** start Task data **

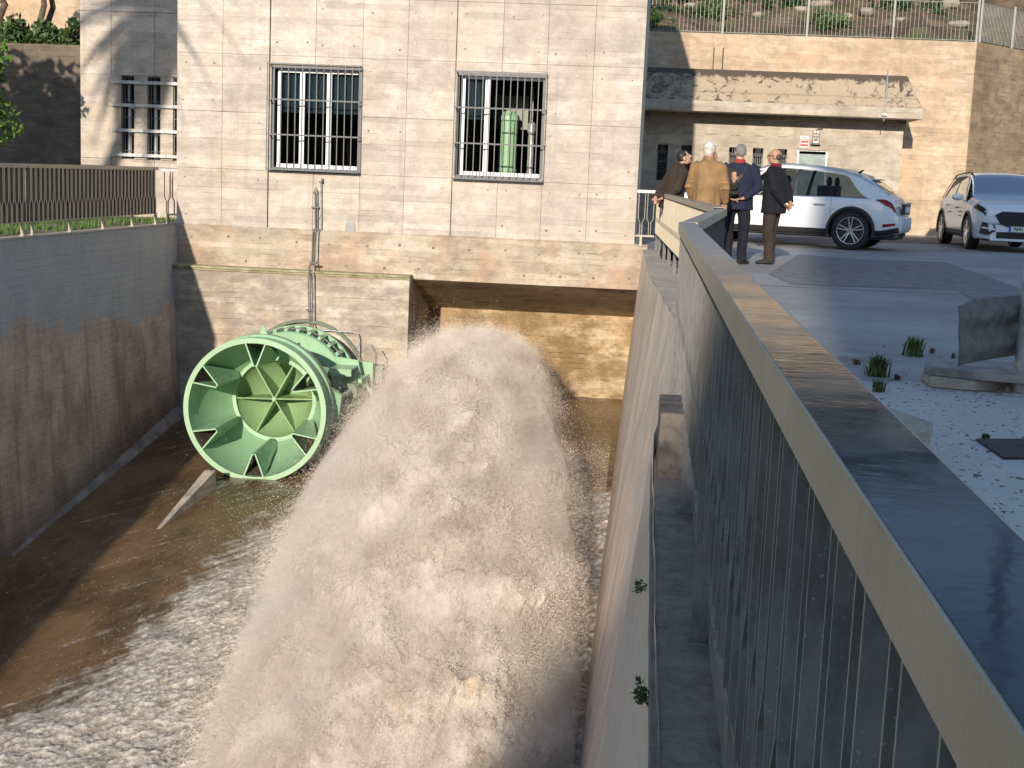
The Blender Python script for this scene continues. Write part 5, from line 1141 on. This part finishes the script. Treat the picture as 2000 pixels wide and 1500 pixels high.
def build_car(name, label, loc, rz, c):
    t = thing(name, label, 'car', loc, rz); K = Car(c); L0, L1 = c['x0'], c['x1']; ra, fa = c['wheels'][0][0], c['wheels'][1][0]; r = c['r']; rw = r+.055
    wl = [(ra, r), (fa, r)]
    body = K.skin(t, MT['car'], 5.0, L0, L1, wl, rw)
    # rear and front upper surfaces (tailgate, bonnet): v 5..8
    gx0, gx1 = c['glass']      # greenhouse from rear glass bottom to windscreen bottom at the belt
    for side in (1, -1):
        K.patch('bonnet' if side > 0 else 'bonnet', t, MT['car'], gx1, L1, 5, 8, 40, 20, side=side)
        K.patch('tailgate', t, MT['car'], L0, gx0, 5, 8, 20, 20, side=side)
        # roof and pillars
        sr0, sr1 = c['side']      # side glass: rear point, front point
        rt0, rt1 = c['roof']      # roof rear edge x, roof front edge x
        K.patch('roof', t, MT['car'], rt0, rt1, 5.93, 8, 50, 14, side=side)
        # side glass: between v=5 and 5.93 from rear tip to front tip
        zfn0 = lambda B: sr0+(c['side_top'][0]-sr0)*B**.8; zfn1 = lambda B: sr1+(c['side_top'][1]-sr1)*B
        bp = c['bpillars']; edges = [0]+bp+[1]
        for a_, b_ in zip(edges[:-1], edges[1:]):
            f0 = (lambda a_: (lambda B: zfn0(B)+(zfn1(B)-zfn0(B))*a_+(.02 if a_ else 0)))(a_); f1 = (lambda b_: (lambda B: zfn0(B)+(zfn1(B)-zfn0(B))*b_-(.02 if b_ < 1 else 0)))(b_)
            K.patch('side_window', t, MT['carglass'] if b_ > .5 else MT['tintglass'], f0, f1, 5.03, 5.90, 24, 12, off=-.006, side=side)
        for q in bp:
            f = lambda B, q=q: zfn0(B)+(zfn1(B)-zfn0(B))*q
            K.patch('door_pillar', t, MT['blackpl'], lambda B: f(B)-.035, lambda B: f(B)+.035, 5.0, 5.93, 4, 10, off=-.003, side=side)
        K.patch('rear_pillar', t, MT['car'], gx0, lambda B: zfn0(B)+.0, 5.0, 5.935, 26, 14, side=side)
        K.patch('front_pillar', t, MT['car'], lambda B: zfn1(B), lambda B: gx1+(rt1-gx1)*B, 5.0, 5.94, 6, 12, side=side)
        # window trim
        K.patch('window_trim', t, MT['chrome'], lambda B: sr0-.02, lambda B: sr1+.02, 4.97, 5.035, 30, 3, off=.004, side=side)
        # windscreen and rear glass halves
        K.patch('windscreen', t, MT['tintglass'], lambda B: rt1+(gx1-rt1)*.02+0*B, gx1-.03, 6.02, 8, 20, 12, off=-.004, side=side)
        K.patch('rear_window', t, MT['tintglass'], gx0+c['rg'], rt0, 5.98, 8, 20, 12, off=.002, side=side)
        K.patch('rear_frame', t, MT['car'], gx0, rt0, 5.9, 6.05, 20, 3, side=side); K.patch('windscreen_frame', t, MT['car'], rt1, gx1, 5.92, 6.04, 20, 3, side=side)
        K.patch('tailgate_lower', t, MT['car'], gx0, gx0+c['rg']+.01, 5.98, 8, 6, 12, side=side)
        # black sill cladding
        m_ = K.patch('sill', t, MT['blackpl'], ra+rw+.03, fa-rw-.03, 1.0, 2.15, 30, 6, off=.008, side=side)
        # door gaps and handles
        for gx in c['gaps']:
            K.patch('door_gap', t, MT['blackpl'], gx-.003, gx+.003, 2.2, 4.97, 2, 14, off=.0015, side=side)
        for hx in c['handles']:
            X_, Y_, Z_ = K.S(np.array([hx]), np.array([4.05])); m = MB(); m.loft([(hx-.11, side*(Y_[0]+.012), Z_[0]), (hx-.08, side*(Y_[0]+.035), Z_[0]+.003), (hx+.08, side*(Y_[0]+.035), Z_[0]+.006), (hx+.11, side*(Y_[0]+.012), Z_[0]+.006)], [.012, .016, .016, .012], n=8); o = obj('door_handle', m, MT['chrome'], None, smooth=True); o.parent = t
        # mirrors
        mx = c['mirror']; X_, Y_, Z_ = K.S(np.array([mx]), np.array([5.0])); m = MB(); m.ell((mx-.02, side*(Y_[0]+.14), Z_[0]+.09), (.08, .13, .075), 14, 10); m.bar((mx, side*(Y_[0]-.02), Z_[0]+.02), (mx, side*(Y_[0]+.1), Z_[0]+.05), .05, .03); o = obj('mirror', m, MT['car'], None, smooth='full'); o.parent = t
        # roof rail
        m = MB(); pts = [];
        for xx in np.linspace(rt0+.12, rt1-.1, 10): X_, Y_, Z_ = K.S(np.array([xx]), np.array([6.15])); pts.append((xx, side*Y_[0], Z_[0]+.035))
        pts[0] = (pts[0][0]-.1, pts[0][1], pts[0][2]-.035); pts[-1] = (pts[-1][0]+.1, pts[-1][1], pts[-1][2]-.035); m.tube(pts, .017); o = obj('roof_rail', m, c['railmat'], None, smooth='full'); o.parent = t
        for wx in (ra, fa): wheel(t, wx, side*(c['wmax']-.125), r, .235, side)
    arches(t, wl, rw, c['wmax'], c['archmat'])
    # ends
    for xe, nm in ((L0, 'rear_end'), (L1, 'front_end')):
        v = np.linspace(1, 8, 40); X_, Y_, Z_ = K.S(np.full(40, xe), v); m = MB(); pts = [(xe, y, z) for y, z in zip(Y_, Z_)]+[(xe, -y, z) for y, z in zip(Y_[::-1][1:], Z_[::-1][1:])]
        m.add(pts, [tuple(range(len(pts)))]); o = obj(nm, m, MT['car'], None); o.parent = t
    # underbody, wells, cabin
    m = MB(); m.box(L0+.1, L1-.1, -.62, .62, .22, .55); m.box(L0+.3, L1-.25, -.70, .70, .40, .62); o = obj('underbody', m, MT['blackpl'], None); o.parent = t
    cab = MB(); cab.box(gx0+.15, gx1-.1, -.80, .80, .55, .82)
    for y in (-.38, .38):
        for x in c['seats']: cab.box(x-.1, x+.12, y-.24, y+.24, .82, 1.22); cab.ell((x-.06, y, 1.30), (.05, .12, .10))
    o = obj('cabin', cab, MT['blackpl'], None); o.parent = t
    return t, K
def apart(t, nm, mb, mat, **kw): o = obj(nm, mb, mat, None, **kw); o.parent = t; return o

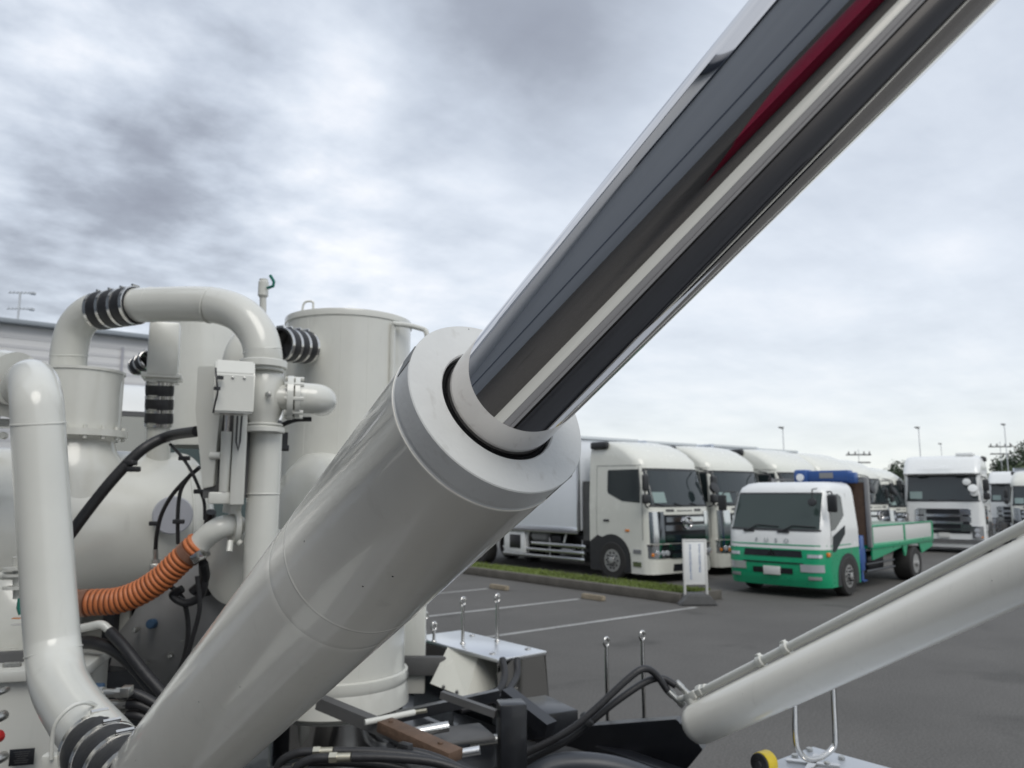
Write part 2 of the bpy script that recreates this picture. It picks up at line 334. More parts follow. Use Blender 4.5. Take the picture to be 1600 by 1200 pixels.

** end Task data **

Exactly how many lines contain "this"? State the number and nothing else.

2